» **Stated problem**:
Quote word for word the lines below, beginning with the first and ending with the one that has "scene.camera = cam". Drop the pictures.

» **Source excerpt**:
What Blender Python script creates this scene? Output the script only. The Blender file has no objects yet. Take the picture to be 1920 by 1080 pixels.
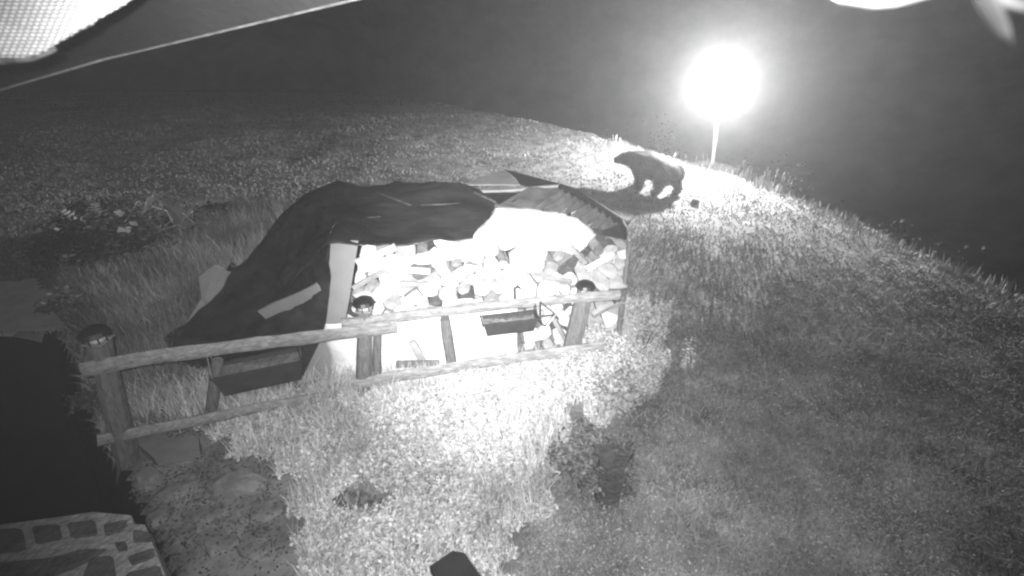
import bpy, math, random
import numpy as np
from mathutils import Vector, Matrix, noise
random.seed(7); RNG = np.random.default_rng(7)
scene = bpy.context.scene
col = scene.collection
PITCH = math.radians(28.6); CAMZ = 3.5; FPX = 960.0

# ------------------------------------------------------------ camera
cam_d = bpy.data.cameras.new('camera'); cam = bpy.data.objects.new('camera', cam_d); col.objects.link(cam)
cam.location = (0, 0, CAMZ); cam.rotation_euler = (math.pi/2 - PITCH, 0, 0)
cam_d.sensor_width = 36; cam_d.lens = 18.0; cam_d.clip_start = 0.02; cam_d.clip_end = 600
cam_d.dof.use_dof = True; cam_d.dof.focus_distance = 6.5; cam_d.dof.aperture_fstop = 2.8
scene.camera = cam

# ------------------------------------------------------------ world (night sky, grey: the picture is infrared)
w = bpy.data.worlds.new("World"); scene.world = w; w.use_nodes = True
nt = w.node_tree; nt.nodes.clear()
sky = nt.nodes.new('ShaderNodeTexSky'); sky.sky_type = 'NISHITA'; sky.sun_disc = False
sky.sun_elevation = math.radians(3); sky.sun_rotation = math.radians(200)
bw = nt.nodes.new('ShaderNodeRGBToBW'); bg = nt.nodes.new('ShaderNodeBackground'); out = nt.nodes.new('ShaderNodeOutputWorld')
bg.inputs['Strength'].default_value = 0.06
nt.links.new(sky.outputs[0], bw.inputs[0]); nt.links.new(bw.outputs[0], bg.inputs['Color']); nt.links.new(bg.outputs[0], out.inputs[0])

# ------------------------------------------------------------ lights: the infrared lamps of the security camera, and the lit garden lamp
def ray(px, py):
    d = Vector(((px-960)/FPX, (540-py)/FPX, -1))
    return cam.rotation_euler.to_matrix() @ d
def Pz(px, py, z=0.0):
    d = ray(px, py); t = (z-CAMZ)/d.z
    return Vector((d.x*t, d.y*t, z))
def Q(px, py, y):
    d = ray(px, py); t = y/d.y
    return Vector((d.x*t, y, CAMZ+d.z*t))
def spot(name, px, py, size, watts, loc):
    l = bpy.data.lights.new(name, 'SPOT'); l.energy = watts; l.spot_size = math.radians(size); l.spot_blend = 1.0
    l.shadow_soft_size = 0.015; l.color = (1, 1, 1)
    o = bpy.data.objects.new(name, l); col.objects.link(o); o.location = loc
    tgt = Q(px, py, 5.0); o.rotation_euler = (tgt-Vector(loc)).to_track_quat('-Z', 'Y').to_euler()
    return o
spot('infrared_lamp_narrow', 930, 555, 42, 3800, (0.03, -0.02, CAMZ+0.06))
spot('infrared_lamp_wide', 990, 600, 106, 1500, (-0.03, -0.02, CAMZ+0.06))
LAMP = Q(1352, 158, 13.0)
ll = bpy.data.lights.new('garden_lamp_light', 'POINT'); ll.energy = 6200; ll.shadow_soft_size = 0.12
lo = bpy.data.objects.new('garden_lamp_light', ll); col.objects.link(lo); lo.location = LAMP

vs = scene.view_settings
scene.display_settings.display_device = 'sRGB'
vs.view_transform = 'Standard'; vs.look = 'None'; vs.exposure = 0; vs.gamma = 1; vs.use_curve_mapping = False
scene.cycles.volume_bounces = 0; scene.cycles.max_bounces = 4; scene.cycles.diffuse_bounces = 2
scene.cycles.use_denoising = True
scene.cycles.filter_width = 2.3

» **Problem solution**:
What Blender Python script creates this scene? Output the script only. The Blender file has no objects yet. Take the picture to be 1920 by 1080 pixels.
import bpy, math, random
import numpy as np
from mathutils import Vector, Matrix, noise
random.seed(7); RNG = np.random.default_rng(7)
scene = bpy.context.scene
col = scene.collection
PITCH = math.radians(28.6); CAMZ = 3.5; FPX = 960.0

# ------------------------------------------------------------ camera
cam_d = bpy.data.cameras.new('camera'); cam = bpy.data.objects.new('camera', cam_d); col.objects.link(cam)
cam.location = (0, 0, CAMZ); cam.rotation_euler = (math.pi/2 - PITCH, 0, 0)
cam_d.sensor_width = 36; cam_d.lens = 18.0; cam_d.clip_start = 0.02; cam_d.clip_end = 600
cam_d.dof.use_dof = True; cam_d.dof.focus_distance = 6.5; cam_d.dof.aperture_fstop = 2.8
scene.camera = cam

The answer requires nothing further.